Train load of Maple Logs at Cadillac, Michigan on flat cars of the Ann Arbor Railroad for Williams Brothers Company

Steve_McDonald

Williams Brothers Company timber holdings around Boon, Michigan are shown in purple. Logging camps are shown as black dots in their approximate locations. Adjacent holdings  of Cummer and Diggins are shown in yellow, Murphy and Diggins in brown, and Peters in blue. Logs were transported to Cadillac by Williams Brothers on the Ann Arbor Railroad.

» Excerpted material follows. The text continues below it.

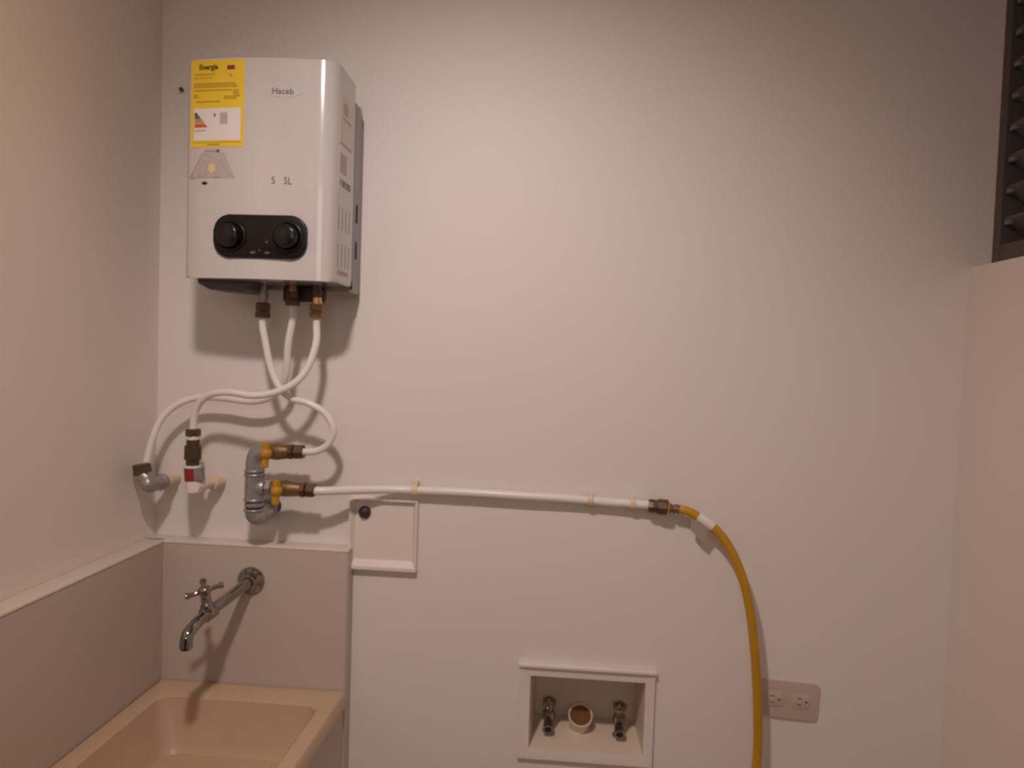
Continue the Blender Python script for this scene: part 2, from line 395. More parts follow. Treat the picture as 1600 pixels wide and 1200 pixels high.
for (x, z_, w_, h_) in ((-0.565, 1.612, 0.010, 0.004), (-0.539, 1.612, 0.009, 0.0035), (-0.540, 1.631, 0.004, 0.004), (-0.553, 1.616, 0.004, 0.002)):
    bm = bmesh.new(); prism(bm, rrect(x, z_, w_, h_, min(w_, h_)*0.45, 3), 'y', -0.2018, -0.2010)
    mesh_obj('panel_mark', bm, M['print_'], cpn)
# flat print on the front
def flat(name, x0, x1, z0, z1, m_, parent, lift=0.0004, rad=0.0):
    b2 = bmesh.new(); n = 6
    # follows the gentle bow of the cover
    top = []; 
    for i in range(n+1):
        x = x0+(x1-x0)*i/n; y = front_y(x)
        top.append([b2.verts.new((x, y-lift, z0)), b2.verts.new((x, y-lift, z1)), b2.verts.new((x, y+0.0012, z0)), b2.verts.new((x, y+0.0012, z1))])
    for a, b in zip(top, top[1:]):
        for q in ((0, 1), (1, 3), (3, 2), (2, 0)): b2.faces.new((a[q[0]], b[q[0]], b[q[1]], a[q[1]]))
    for t_ in (top[0], top[-1]): b2.faces.new((t_[0], t_[1], t_[3], t_[2]))
    return mesh_obj(name, b2, m_, parent)
def drape_prism(name, pts, lift, m_, parent):
    b2 = bmesh.new(); prism(b2, pts, 'y', 0.0, 1.0)
    caps = [f for f in b2.faces if len(f.verts) == len(pts) and abs(f.normal.y) > 0.5]
    bmesh.ops.triangulate(b2, faces=b2.faces[:]); bmesh.ops.subdivide_edges(b2, edges=b2.edges[:], cuts=3, use_grid_fill=True)
    for v in b2.verts: v.co.y = front_y(v.co.x) + (-lift if v.co.y < 0.5 else 0.001)
    return mesh_obj(name, b2, m_, parent)
def drape_text(name, s_, size, x, z_, lift, m_, parent, xs=1.0, off=0.0):
    o = text_obj(name, s_, size, (x, 0, z_), m_, parent, xs=xs, off=off)
    for v in o.data.vertices: v.co.y = front_y(v.co.x) + (-lift if v.co.y < 0 else 0.0008)
    return o
EX0, EX1, EZ0, EZ1 = -0.6885, -0.587, 1.7965, 1.9485
es = flat('energy_label', EX0, EX1, EZ0, EZ1, M['yellow'], wh, 0.0005)
es['label'] = 'yellow sticker with a coloured rating scale on white'
flat('rating_field', EX0+0.006, EX1-0.006, EZ0+0.012, EZ0+0.068, M['paper'], es, 0.0008)
drape_text('sticker_title', 'Energía', 0.0125, -0.6555, EZ1-0.0125, 0.0012, M['yprint_d'], es, off=0.0003)
flat('flag', -0.6195, -0.6055, EZ1-0.0175, EZ1-0.0105, M['maroon'], es, 0.0012)
random.seed(9)
for (x0, x1, z0, z1) in ((-0.684, -0.640, EZ1-0.026, EZ1-0.0225), (-0.684, -0.645, EZ1-0.0315, EZ1-0.029), (-0.616, -0.609, EZ1-0.029, EZ1-0.022), (-0.684, -0.5985, EZ1-0.048, EZ1-0.039), (-0.684, -0.610, EZ1-0.054, EZ1-0.0505),
                         (-0.684, -0.672, EZ1-0.066, EZ1-0.059), (-0.608, -0.594, EZ1-0.064, EZ1-0.051), (-0.678, -0.628, EZ1-0.0735, EZ1-0.070), (-0.625, -0.600, EZ1-0.0685, EZ1-0.062)):
    nrow = max(1, int(round((z1-z0)/0.003)))
    for r_ in range(nrow):
        za = z0+(z1-z0)*r_/nrow; flat('small_print', x0, x1-random.random()*0.006, za, za+(z1-z0)/nrow*0.62, M['yprint'], es, 0.0008)
cols = ['darkgreen', 'green', 'olive', 'orange', 'red']
for i in range(5):
    zt = EZ0+0.0605-i*0.0052; w0 = 0.004+i*0.0046
    drape_prism('rating_bar', [(-0.6810, zt-0.0048), (-0.6810+w0+0.003, zt-0.0048), (-0.6810+w0, zt), (-0.6810, zt)], 0.0014, M[cols[i]], es)
flat('rating_mark', -0.6435, -0.6405, EZ0+0.053, EZ0+0.0585, M['print_'], es, 0.0011)
flat('rating_note', -0.6315, -0.6175, EZ0+0.040, EZ0+0.0600, M['lilac'], es, 0.0011)
flat('rating_note', -0.681, -0.660, EZ0+0.028, EZ0+0.0305, M['lilac'], es, 0.0011)
flat('footer_print', -0.684, -0.592, EZ0+0.008, EZ0+0.0092, M['yprint'], es, 0.0008)
flat('footer_print', -0.655, -0.632, EZ0+0.003, EZ0+0.0058, M['yprint'], es, 0.0008)
# pictogram sticker below
y_ = front_y(-0.65)
ps = drape_prism('warning_sticker', [(-0.6870, 1.7425), (-0.6020, 1.7425), (-0.6230, 1.7870), (-0.6660, 1.7870)], 0.0006, M['lilac'], wh); ps['label'] = 'faded house-shaped pictogram sticker'
flat('sticker_heading', -0.6615, -0.6310, 1.7885, 1.7925, M['print_l'], ps, 0.0009)
flat('sticker_heading', -0.6370, -0.6325, 1.7870, 1.7925, M['print_'], ps, 0.0010)
drape_prism('yellow_spot', [(-0.6460+0.0065*math.cos(a*PI/8), 1.7595+0.0085*math.sin(a*PI/8)) for a in range(16)], 0.0011, M['paleyellow'], ps)
for (x0, z0, x1, z1) in ((-0.629, 1.769, -0.607, 1.744), (-0.689, 1.742, -0.668, 1.780)):
    bm = bmesh.new(); d_ = Vector((x1-x0, 0, z1-z0)); nn = Vector((-d_.z, 0, d_.x)).normalized()*0.0007
    bm.free(); drape_prism('pictogram_line', [(x0-nn.x, z0-nn.z), (x1-nn.x, z1-nn.z), (x1+nn.x, z1+nn.z), (x0+nn.x, z0+nn.z)], 0.0012, M['print_l'], ps)
for (x, z_, w_, h_) in ((-0.6830, 1.7435, 0.006, 0.003), (-0.6705, 1.7475, 0.003, 0.007), (-0.6585, 1.7505, 0.003, 0.004), (-0.6640, 1.7455, 0.004, 0.002), (-0.6380, 1.7450, 0.012, 0.0022)):
    flat('pictogram_mark', x-w_/2, x+w_/2, z_-h_/2, z_+h_/2, M['print_l'], ps, 0.0014)
drape_prism('oval_mark', [(-0.6600+0.0056*math.cos(a*PI/8), 1.7335+0.0028*math.sin(a*PI/8)) for a in range(16)], 0.0006, M['knob'], wh)
# badge and capacity
yb = front_y(-0.5185)
N = 32
r0 = [(-0.5185+0.034*math.cos(2*PI*i/N), 1.894+0.0105*math.sin(2*PI*i/N)) for i in range(N)]
bd = drape_prism('badge', r0, 0.0005, M['enamel'], wh); bd['label'] = 'faint oval badge with dark lettering'
drape_text('badge_lettering', 'Haceb', 0.0150, -0.5185, 1.8935, 0.0010, M['print_'], bd, off=0.0001)
drape_text('capacity_lettering', '5', 0.0178, -0.5320, 1.7385, 0.0006, M['print_'], wh, xs=0.85)
drape_text('capacity_lettering', '5L', 0.0178, -0.5065, 1.7385, 0.0006, M['print_'], wh, xs=0.85)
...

Map of Boon Township, Wexford County, Michigan

Ron Scott

Now within a large area of the Manistee National Forest.
~Ron

Steve_McDonald

This next series of photos is from the Kentucky Lumber Company in 1909. The Kentucky Lumber Company was one of the biggest hardwood manufacturers at this time altough the main office was in Cincinnati. It had major operating plants at Burnside, Kentucky and Williamsburg, Kentucky. The company started operations in 1887.

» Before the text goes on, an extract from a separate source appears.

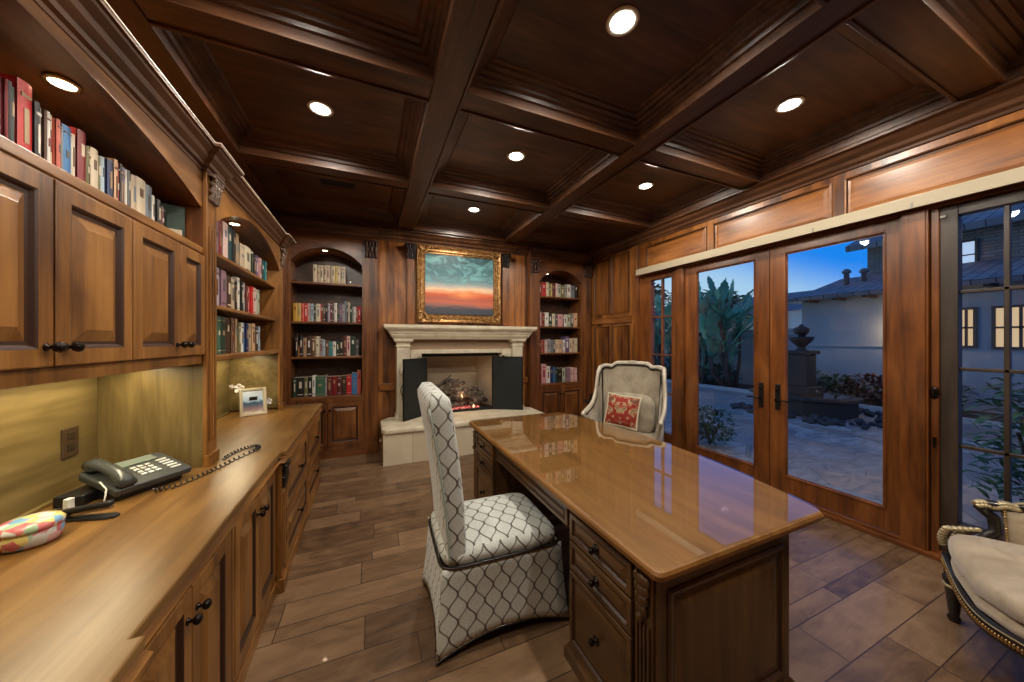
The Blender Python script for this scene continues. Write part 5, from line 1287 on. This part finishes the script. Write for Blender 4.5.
    m.v = [tuple(T @ Vector(p)) for p in m.v]; obj('frame', m, plain('cream_frame', (.42, .36, .25), .4), t)
    def ph():
        m, nt, b = new_mat('beach_photo'); co = coords(nt); sp = nt.nodes.new('ShaderNodeSeparateXYZ'); nt.links.new(co, sp.inputs[0]); n = noise_n(nt, co, 26, 4, .6)
        v = NM(nt, 'ADD', sp.outputs[2], NM(nt, 'MULTIPLY', n, .06))
        nt.links.new(ramp(nt, v, [(.05, (.6, .5, .5)), (.08, (.30, .2, .2)), (.12, (.10, .12, .18)), (.145, (.04, .12, .2)), (.165, (.40, .55, .72)), (.25, (.62, .68, .76))]), b.inputs['Base Color']); b.inputs['Roughness'].default_value = .15; return m
    m = MB().box(-.075, .075, .0, .006, .025, .225); m.v = [tuple(T @ Vector(p)) for p in m.v]; obj('photo', m, ph(), t)
    m = MB().add([(-.03, .01, .17), (.03, .01, .17), (.03, .10, 0), (-.03, .10, 0)], [(0, 1, 2, 3)]).box(-.098, .098, .006, .010, .002, .24); m.v = m.v[:4]+[tuple(T @ Vector(p)) for p in m.v[4:]]
    s = obj('easel_back', m, PB, t)
    # orchid branch
    t = thing('silk_flower_stem', 'dark flower stem with white blossoms behind the photo frame', 'flowers', (-1.02, 3.80, .87), local=True)
    tw = plain('dark_twig', (.05, .04, .02), .7); wp = plain('white_petal', (.74, .70, .68), .6)
    obj('vase', MB().lathe([(0, 0), (.022, 0), (.026, .03), (.016, .07), (.018, .08), (.012, .08), (0, .07)], (0, 0, 0), 14), EBONY, t)
    st = [(0, 0, .06), (-.03, -.02, .16), (-.07, -.06, .24), (-.12, -.12, .27)]; obj('stem', MB().tube(st, .003, 5), tw, t)
    st2 = [(0, 0, .06), (.06, 0, .15), (.13, .01, .14), (.20, .03, .09), (.27, .06, .05)]; obj('stem', MB().tube(st2, .003, 5), tw, t)
    for (bx, by, bz, r) in ((-.07, -.06, .25, .045), (-.11, -.11, .275, .02), (.10, .0, .145, .022), (.135, .0, .11, .032)):
        m = MB()
        for k in range(5):
            a = 2*PI*k/5; M = Matrix.Rotation(a, 4, 'Y') @ Matrix.Rotation(.5, 4, 'X'); m.ellip(Vector((bx, by, bz))+M @ Vector((0, 0, r*.55)), r*.42, r*.1, r*.6, M=M, seg=8, rg=5)
        m.ellip((bx, by-.004, bz), r*.16, r*.16, r*.16, seg=6, rg=4); obj('blossom', m, wp, t)
worktop_items()
def vents():
    t = thing('ceiling_vent', 'dark slotted air vent in the far left ceiling coffer', 'vent', (-.34, 4.12, ZP-.01))
    obj('frame', MB().rings((-.50, 4.06, ZP), (1, 0, 0), (0, 1, 0), .34, .12, (0, 0, -1), [(0, 0), (0, .006), (.004, .008), (.016, .008), (.018, .001)]), BLACK, t)
    for k in range(5): obj('slat', MB().box(-.482, -.178, 4.082+k*.017, 4.092+k*.017, ZP-.007, ZP-.003), BLACK, t)
vents()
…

Section of log boom for Burnside plant Kentucky Lumber Co.


Steve_McDonald

The company produced about a million board feet a month at each of its two plants. The Williamsburg plant was at the junction of the Cumberland River and the main line of the Louisville & Nashville Railroad between Cincinnati and Knoxville. The plant consisted of a single band sawmill with a completely equipped planing mill. It drew its supply of logs from the upper Cumberland River.


Williamsburg plant, Kentucky Lumber Company


Steve_McDonald

The Burnside plant consisted of a band and band resaw sawmill and a planing mill. It was located at the junction of the main stem and the Big South Fork of the Cumberland River, where the Cincinnati Southern Railroad crosses the Cumberland. The supply of logs for this plant was secured from both branches of the river.


Burnside plant, Kentucky Lumber Company

Steve_McDonald

The plants for many years had been sawing the magnificent poplar that the region was famous for, as well as large quantities of oak, chestnut, ash, and hemlock. The lumber was distributed throughout central Kentucky, Ohio, Indiana, Illinois, Wisconsin, Michigan, New York, and Pennsylvania.